MATERIAL PROVIDED:
---------------

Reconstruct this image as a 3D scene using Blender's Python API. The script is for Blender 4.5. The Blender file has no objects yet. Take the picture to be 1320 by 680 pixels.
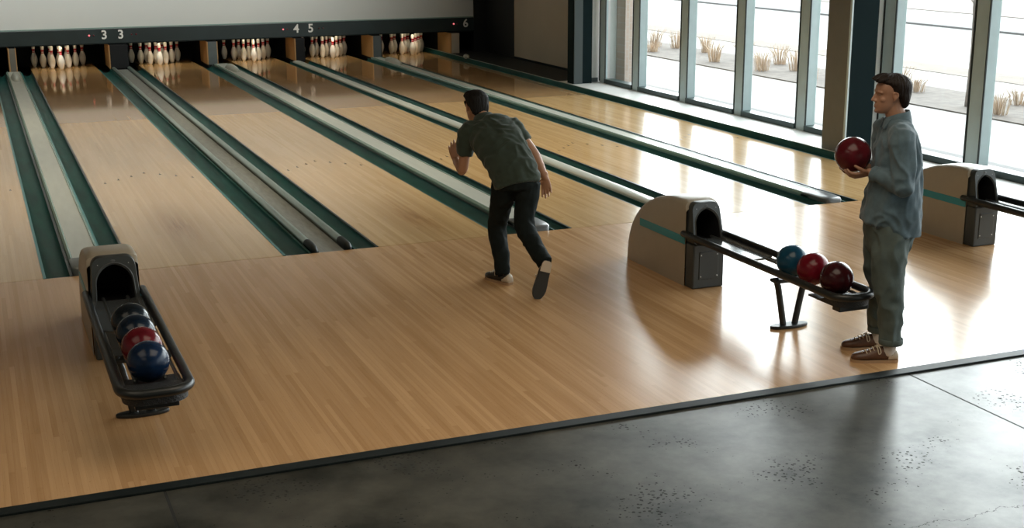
import bpy, bmesh, math, random
from mathutils import Vector, Matrix, noise
V = Vector
random.seed(7)
S = bpy.context.scene
COL = S.collection
PI = math.pi

# ------------------------------------------------------------------ helpers
class MB:
    """collects shapes; build() links them as ONE mesh object"""
    def __init__(s): s.bm = bmesh.new(); s.mi = 0
    def face(s, vs):
        try:
            f = s.bm.faces.new(vs); f.material_index = s.mi; return f
        except ValueError: return None
    def v(s, p): return s.bm.verts.new(p)
    def box(s, x0, x1, y0, y1, z0, z1):
        p = [s.v((x, y, z)) for z in (z0, z1) for y in (y0, y1) for x in (x0, x1)]
        for q in ((0,2,3,1),(4,5,7,6),(0,1,5,4),(2,6,7,3),(0,4,6,2),(1,3,7,5)): s.face([p[i] for i in q])
        return s
    def prism_y(s, prof, y0, y1, close=True, caps=True):
        """profile of (x, z) extruded along y"""
        a = [s.v((x, y0, z)) for x, z in prof]; b = [s.v((x, y1, z)) for x, z in prof]
        n = len(prof)
        for i in range(n if close else n - 1):
            j = (i + 1) % n; s.face([a[i], a[j], b[j], b[i]])
        if close and caps: s.face(a[::-1]); s.face(b)
        return s
    def prism_x(s, prof, x0, x1, caps=True):
        """profile of (y, z) extruded along x"""
        a = [s.v((x0, y, z)) for y, z in prof]; b = [s.v((x1, y, z)) for y, z in prof]
        n = len(prof)
        for i in range(n):
            j = (i + 1) % n; s.face([a[i], b[i], b[j], a[j]])
        if caps: s.face(a); s.face(b[::-1])
        return s
    def prism_z(s, prof, z0, z1):
        a = [s.v((x, y, z0)) for x, y in prof]; b = [s.v((x, y, z1)) for x, y in prof]
        n = len(prof)
        for i in range(n):
            j = (i + 1) % n; s.face([a[i], a[j], b[j], b[i]])
        s.face(a[::-1]); s.face(b)
        return s
    def loft(s, rings, caps=True, closed=True):
        R = [[s.v(p) for p in r] for r in rings]; n = len(R[0])
        for a, b in zip(R, R[1:]):
            for i in range(n if closed else n - 1):
                j = (i + 1) % n; s.face([a[i], a[j], b[j], b[i]])
        if caps:
            for r, fl in ((R[0], 1), (R[-1], 0)):
                c = V((0, 0, 0))
                for q in r: c += q.co
                c = s.v(c / n)
                for i in range(n):
                    j = (i + 1) % n
                    s.face([r[j], r[i], c] if fl else [r[i], r[j], c])
        return s
    def tube(s, pts, rad, side=None, seg=14, dome=True, smooth=0):
        pts = [V(p) for p in pts]
        rad = [(r, r) if not isinstance(r, (tuple, list)) else tuple(r) for r in (rad if isinstance(rad, list) else [rad] * len(pts))]
        if smooth and len(pts) > 2: pts, rad = catmull(pts, rad, smooth)
        n = len(pts); T = []
        for i in range(n):
            t = pts[min(i + 1, n - 1)] - pts[max(i - 1, 0)]
            T.append(t.normalized())
        if side is None:
            side = V((0, 0, 1)) if abs(T[0].z) < .9 else V((1, 0, 0))
        side = V(side); rings = []; fr = []
        a = (side - T[0] * side.dot(T[0])).normalized()
        for i in range(n):
            a = (a - T[i] * a.dot(T[i])).normalized(); fr.append((a.copy(), T[i].cross(a)))
        def ring(c, a, b, ra, rb):
            return [c + a * (ra * math.cos(2 * PI * k / seg)) + b * (rb * math.sin(2 * PI * k / seg)) for k in range(seg)]
        if dome:
            for an in (75, 50, 25):
                q = math.radians(an); m = min(rad[0])
                rings.append(ring(pts[0] - T[0] * (m * math.sin(q)), fr[0][0], fr[0][1], rad[0][0] * math.cos(q), rad[0][1] * math.cos(q)))
        for i in range(n): rings.append(ring(pts[i], fr[i][0], fr[i][1], *rad[i]))
        if dome:
            for an in (25, 50, 75):
                q = math.radians(an); m = min(rad[-1])
                rings.append(ring(pts[-1] + T[-1] * (m * math.sin(q)), fr[-1][0], fr[-1][1], rad[-1][0] * math.cos(q), rad[-1][1] * math.cos(q)))
        return s.loft(rings)
    def ell(s, c, r, mat=None, seg=20, rg=12):
        c = V(c); r = (r, r, r) if not isinstance(r, (tuple, list)) else r
        rings = []
        for k in range(1, rg):
            th = PI * k / rg
            rings.append([V((r[0] * math.sin(th) * math.cos(2*PI*i/seg), r[1] * math.sin(th) * math.sin(2*PI*i/seg), -r[2] * math.cos(th))) for i in range(seg)])
        rings = [[(c + (mat @ p if mat else p)) for p in q] for q in rings]
        return s.loft(rings)
    def lathe(s, prof, seg=24, c=(0, 0, 0), mats=None):
        c = V(c); R = []
        for r, z in prof:
            R.append([s.v(c + V((r * math.cos(2*PI*i/seg), r * math.sin(2*PI*i/seg), z))) for i in range(seg)])
        for k, (a, b) in enumerate(zip(R, R[1:])):
            if mats: s.mi = mats[k]
            for i in range(seg):
                j = (i + 1) % seg; s.face([a[i], a[j], b[j], b[i]])
        s.face(R[0][::-1]); s.face(R[-1])
        return s
    def build(s, name, mats, parent=None, smooth=True, bevel=0, seg=2, solid=0, loc=None, auto=35):
        bmesh.ops.recalc_face_normals(s.bm, faces=s.bm.faces)
        me = bpy.data.meshes.new(name); s.bm.to_mesh(me); s.bm.free()
        for m in (mats if isinstance(mats, (list, tuple)) else [mats]): me.materials.append(m)
        return link(name, me, parent, smooth, bevel, seg, solid, loc, auto)

def link(name, me, parent=None, smooth=True, bevel=0, seg=2, solid=0, loc=None, auto=35):
    o = bpy.data.objects.new(name, me); COL.objects.link(o)
    if loc is not None: o.location = loc
    if parent: o.parent = parent
    if solid:
        m = o.modifiers.new('solid', 'SOLIDIFY'); m.thickness = solid; m.offset = 0
    if bevel:
        m = o.modifiers.new('bevel', 'BEVEL'); m.width = bevel; m.segments = seg; m.limit_method = 'ANGLE'; m.angle_limit = math.radians(30)
        m.harden_normals = False
    if smooth:
        for p in me.polygons: p.use_smooth = True
        try: me.set_sharp_from_angle(angle=math.radians(auto))
        except Exception: pass
    return o

def catmull(pts, rad, k):
    P, R = [], []; n = len(pts)
    for i in range(n - 1):
        p0, p1, p2, p3 = pts[max(i-1, 0)], pts[i], pts[i+1], pts[min(i+2, n-1)]
        for j in range(k):
            t = j / k
            P.append(.5 * ((2*p1) + (p2-p0)*t + (2*p0-5*p1+4*p2-p3)*t*t + (3*p1-p0-3*p2+p3)*t**3))
            u = t*t*(3-2*t)
            R.append(tuple(rad[i][q]*(1-u) + rad[i+1][q]*u for q in (0, 1)))
    P.append(pts[-1]); R.append(rad[-1]); return P, R

def remesh(mb, voxel, smooth=6, fold=None):
    """fuse overlapping closed shapes into one continuous skin"""
    bmesh.ops.recalc_face_normals(mb.bm, faces=mb.bm.faces)
    me = bpy.data.meshes.new('tmp'); mb.bm.to_mesh(me); mb.bm.free()
    o = bpy.data.objects.new('tmp', me); COL.objects.link(o)
    m = o.modifiers.new('r', 'REMESH'); m.mode = 'VOXEL'; m.voxel_size = voxel; m.use_smooth_shade = True
    if smooth:
        q = o.modifiers.new('s', 'SMOOTH'); q.factor = .5; q.iterations = smooth
    dg = bpy.context.evaluated_depsgraph_get(); dg.update()
    out = bpy.data.meshes.new_from_object(o.evaluated_get(dg))
    bpy.data.objects.remove(o); bpy.data.meshes.remove(me)
    if fold:
        nv = [v.normal.copy() for v in out.vertices]
        for v, n in zip(out.vertices, nv): v.co += n * fold(v.co, n)
    return out

def skin_obj(name, me, mats, parent, base):
    me.transform(Matrix.Translation(-V(base))); me.materials.clear()
    for m in (mats if isinstance(mats, (list, tuple)) else [mats]): me.materials.append(m)
    return link(name, me, parent, True, auto=80)

def tag(o, label=None, cat=None, group=None, kind=None):
    for k, v in (('label', label), ('category', cat), ('group', group), ('kind', kind)):
        if v: o[k] = v
    return o
def empty(name, loc=(0, 0, 0), label=None, cat=None, group=None, kind=None):
    o = bpy.data.objects.new(name, None); COL.objects.link(o); o.location = loc; o.empty_display_size = .1
    return tag(o, label, cat, group, kind)
def copy_tree(o, parent=None):
    c = o.copy(); COL.objects.link(c); c.parent = parent
    for ch in list(o.children): copy_tree(ch, c)
    return c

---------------

REQUEST: Using the listing, copy every line where the word "scene" shows up.

SOLUTION:
Reconstruct this image as a 3D scene using Blender's Python API. The script is for Blender 4.5. The Blender file has no objects yet. Take the picture to be 1320 by 680 pixels.
S = bpy.context.scene